• _The exercise_: Quote every line as written. Omit pictures.

• _Given material_:
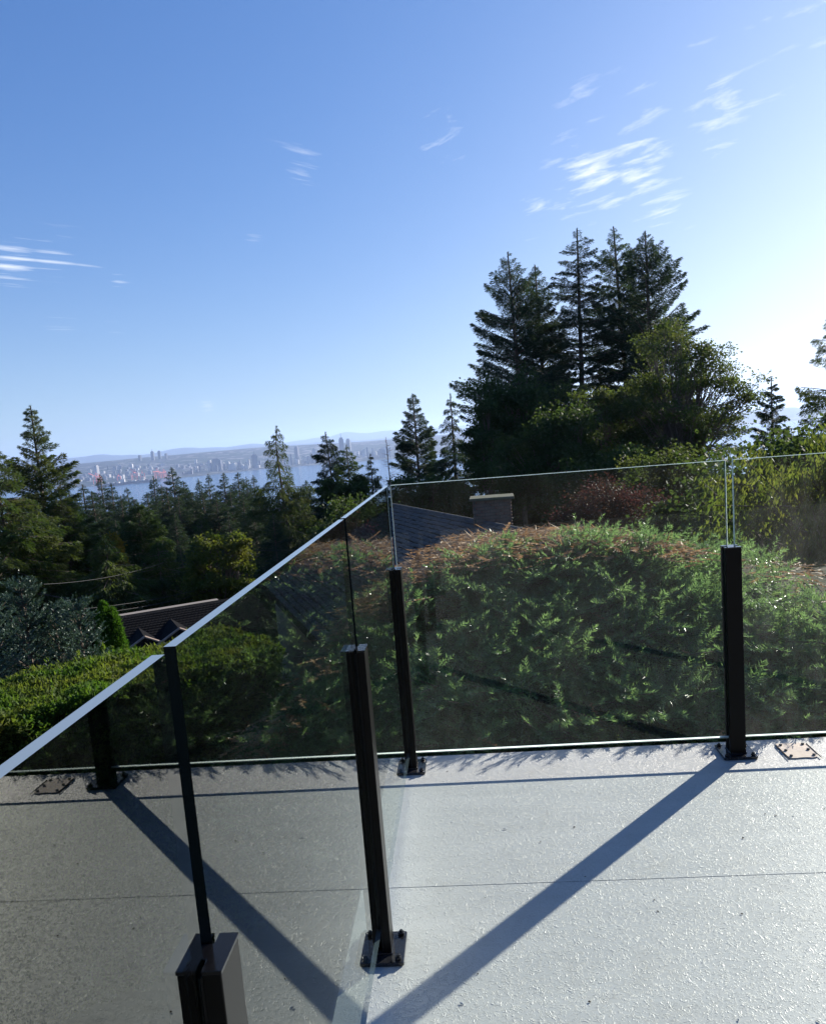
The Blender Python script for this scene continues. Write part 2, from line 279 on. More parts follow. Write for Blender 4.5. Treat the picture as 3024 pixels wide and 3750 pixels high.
def deckmat():
    mt, t, o = newmat('vinyl_deck_membrane'); p = N(t, 'ShaderNodeBsdfPrincipled'); t.links.new(p.outputs[0], o.inputs[0])
    tc = N(t, 'ShaderNodeTexCoord')
    big = N(t, 'ShaderNodeTexNoise'); big.inputs['Scale'].default_value = 2.2; big.inputs['Detail'].default_value = 5; t.links.new(tc.outputs['Object'], big.inputs['Vector'])
    mp_ = N(t, 'ShaderNodeMapping'); mp_.inputs['Scale'].default_value = (1.3, 9, 1); t.links.new(tc.outputs['Object'], mp_.inputs[0])
    st = N(t, 'ShaderNodeTexNoise'); st.inputs['Scale'].default_value = 1.6; st.inputs['Detail'].default_value = 6; t.links.new(mp_.outputs[0], st.inputs['Vector'])
    fine = N(t, 'ShaderNodeTexNoise'); fine.inputs['Scale'].default_value = 420; fine.inputs['Detail'].default_value = 2; t.links.new(tc.outputs['Object'], fine.inputs['Vector'])
    a = mathn(t, 'MULTIPLY_ADD', big.outputs['Fac'], .5, 0); a = mathn(t, 'MULTIPLY_ADD', st.outputs['Fac'], .5, a)
    mr = N(t, 'ShaderNodeMapRange'); mr.inputs[1].default_value = .36; mr.inputs[2].default_value = .64; t.links.new(a, mr.inputs[0])
    mx = N(t, 'ShaderNodeMix', data_type='RGBA'); mx.inputs[6].default_value = (.37, .385, .375, 1); mx.inputs[7].default_value = (.43, .445, .43, 1); t.links.new(mr.outputs[0], mx.inputs[0])
    m2 = N(t, 'ShaderNodeMix', data_type='RGBA', blend_type='OVERLAY'); m2.inputs[0].default_value = .22; t.links.new(mx.outputs[2], m2.inputs[6]); t.links.new(fine.outputs['Color'], m2.inputs[7])
    wn = N(t, 'ShaderNodeTexNoise'); wn.inputs['Scale'].default_value = 5.5; wn.inputs['Detail'].default_value = 7; wn.inputs['Roughness'].default_value = .7; wn.inputs['Distortion'].default_value = .8; t.links.new(tc.outputs['Object'], wn.inputs['Vector'])
    wr = N(t, 'ShaderNodeMapRange'); wr.inputs[1].default_value = .56; wr.inputs[2].default_value = .70; wr.inputs[4].default_value = .28; t.links.new(wn.outputs['Fac'], wr.inputs[0])
    m4 = N(t, 'ShaderNodeMix', data_type='RGBA'); t.links.new(wr.outputs[0], m4.inputs[0]); t.links.new(mx.outputs[2], m4.inputs[6]); m4.inputs[7].default_value = (.27, .265, .24, 1)
    t.links.new(m4.outputs[2], p.inputs['Base Color'])
    rr2 = N(t, 'ShaderNodeMapRange'); rr2.inputs[3].default_value = .38; rr2.inputs[4].default_value = .56; t.links.new(wn.outputs['Fac'], rr2.inputs[0]); t.links.new(rr2.outputs[0], p.inputs['Roughness'])
    p.inputs['Roughness'].default_value = .46; p.inputs['Specular IOR Level'].default_value = .45
    # embossed squiggles: thin bent ridges where a distorted noise crosses its middle
    h = None
    for sc, dist, seed in ((46, 1.6, 0), (70, 2.2, 7)):
        mq = N(t, 'ShaderNodeMapping'); mq.inputs['Location'].default_value = (seed, seed*.7, 0); t.links.new(tc.outputs['Object'], mq.inputs[0])
        nz = N(t, 'ShaderNodeTexNoise'); nz.inputs['Scale'].default_value = sc; nz.inputs['Detail'].default_value = 1.5; nz.inputs['Distortion'].default_value = dist; t.links.new(mq.outputs[0], nz.inputs['Vector'])
        r = mathn(t, 'SUBTRACT', nz.outputs['Fac'], .5); r = mathn(t, 'ABSOLUTE', r); r = mathn(t, 'MULTIPLY', r, -22.0); r = mathn(t, 'ADD', r, 1.0, clamp=True)
        nk = N(t, 'ShaderNodeTexNoise'); nk.inputs['Scale'].default_value = sc*1.3; t.links.new(mq.outputs[0], nk.inputs['Vector'])
        k = mathn(t, 'SUBTRACT', nk.outputs['Fac'], .47); k = mathn(t, 'MULTIPLY', k, 12, clamp=True)
        r = mathn(t, 'MULTIPLY', r, k)
        h = r if h is None else mathn(t, 'MAXIMUM', h, r)
    h = mathn(t, 'MULTIPLY_ADD', fine.outputs['Fac'], .35, h)
    b = N(t, 'ShaderNodeBump'); b.inputs['Strength'].default_value = .62; b.inputs['Distance'].default_value = .0016; t.links.new(h, b.inputs['Height']); t.links.new(b.outputs[0], p.inputs['Normal'])
    return mt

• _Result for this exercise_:
The Blender Python script for this scene continues. Write part 2, from line 279 on. More parts follow. Write for Blender 4.5. Treat the picture as 3024 pixels wide and 3750 pixels high.
def deckmat():
    mt, t, o = newmat('vinyl_deck_membrane'); p = N(t, 'ShaderNodeBsdfPrincipled'); t.links.new(p.outputs[0], o.inputs[0])
    tc = N(t, 'ShaderNodeTexCoord')
    big = N(t, 'ShaderNodeTexNoise'); big.inputs['Scale'].default_value = 2.2; big.inputs['Detail'].default_value = 5; t.links.new(tc.outputs['Object'], big.inputs['Vector'])
    mp_ = N(t, 'ShaderNodeMapping'); mp_.inputs['Scale'].default_value = (1.3, 9, 1); t.links.new(tc.outputs['Object'], mp_.inputs[0])
    st = N(t, 'ShaderNodeTexNoise'); st.inputs['Scale'].default_value = 1.6; st.inputs['Detail'].default_value = 6; t.links.new(mp_.outputs[0], st.inputs['Vector'])
    fine = N(t, 'ShaderNodeTexNoise'); fine.inputs['Scale'].default_value = 420; fine.inputs['Detail'].default_value = 2; t.links.new(tc.outputs['Object'], fine.inputs['Vector'])
    a = mathn(t, 'MULTIPLY_ADD', big.outputs['Fac'], .5, 0); a = mathn(t, 'MULTIPLY_ADD', st.outputs['Fac'], .5, a)
    mr = N(t, 'ShaderNodeMapRange'); mr.inputs[1].default_value = .36; mr.inputs[2].default_value = .64; t.links.new(a, mr.inputs[0])
    mx = N(t, 'ShaderNodeMix', data_type='RGBA'); mx.inputs[6].default_value = (.37, .385, .375, 1); mx.inputs[7].default_value = (.43, .445, .43, 1); t.links.new(mr.outputs[0], mx.inputs[0])
    m2 = N(t, 'ShaderNodeMix', data_type='RGBA', blend_type='OVERLAY'); m2.inputs[0].default_value = .22; t.links.new(mx.outputs[2], m2.inputs[6]); t.links.new(fine.outputs['Color'], m2.inputs[7])
    wn = N(t, 'ShaderNodeTexNoise'); wn.inputs['Scale'].default_value = 5.5; wn.inputs['Detail'].default_value = 7; wn.inputs['Roughness'].default_value = .7; wn.inputs['Distortion'].default_value = .8; t.links.new(tc.outputs['Object'], wn.inputs['Vector'])
    wr = N(t, 'ShaderNodeMapRange'); wr.inputs[1].default_value = .56; wr.inputs[2].default_value = .70; wr.inputs[4].default_value = .28; t.links.new(wn.outputs['Fac'], wr.inputs[0])
    m4 = N(t, 'ShaderNodeMix', data_type='RGBA'); t.links.new(wr.outputs[0], m4.inputs[0]); t.links.new(mx.outputs[2], m4.inputs[6]); m4.inputs[7].default_value = (.27, .265, .24, 1)
    t.links.new(m4.outputs[2], p.inputs['Base Color'])
    rr2 = N(t, 'ShaderNodeMapRange'); rr2.inputs[3].default_value = .38; rr2.inputs[4].default_value = .56; t.links.new(wn.outputs['Fac'], rr2.inputs[0]); t.links.new(rr2.outputs[0], p.inputs['Roughness'])
    p.inputs['Roughness'].default_value = .46; p.inputs['Specular IOR Level'].default_value = .45
    # embossed squiggles: thin bent ridges where a distorted noise crosses its middle
    h = None
    for sc, dist, seed in ((46, 1.6, 0), (70, 2.2, 7)):
        mq = N(t, 'ShaderNodeMapping'); mq.inputs['Location'].default_value = (seed, seed*.7, 0); t.links.new(tc.outputs['Object'], mq.inputs[0])
        nz = N(t, 'ShaderNodeTexNoise'); nz.inputs['Scale'].default_value = sc; nz.inputs['Detail'].default_value = 1.5; nz.inputs['Distortion'].default_value = dist; t.links.new(mq.outputs[0], nz.inputs['Vector'])
        r = mathn(t, 'SUBTRACT', nz.outputs['Fac'], .5); r = mathn(t, 'ABSOLUTE', r); r = mathn(t, 'MULTIPLY', r, -22.0); r = mathn(t, 'ADD', r, 1.0, clamp=True)
        nk = N(t, 'ShaderNodeTexNoise'); nk.inputs['Scale'].default_value = sc*1.3; t.links.new(mq.outputs[0], nk.inputs['Vector'])
        k = mathn(t, 'SUBTRACT', nk.outputs['Fac'], .47); k = mathn(t, 'MULTIPLY', k, 12, clamp=True)
        r = mathn(t, 'MULTIPLY', r, k)
        h = r if h is None else mathn(t, 'MAXIMUM', h, r)
    h = mathn(t, 'MULTIPLY_ADD', fine.outputs['Fac'], .35, h)
    b = N(t, 'ShaderNodeBump'); b.inputs['Strength'].default_value = .62; b.inputs['Distance'].default_value = .0016; t.links.new(h, b.inputs['Height']); t.links.new(b.outputs[0], p.inputs['Normal'])
    return mt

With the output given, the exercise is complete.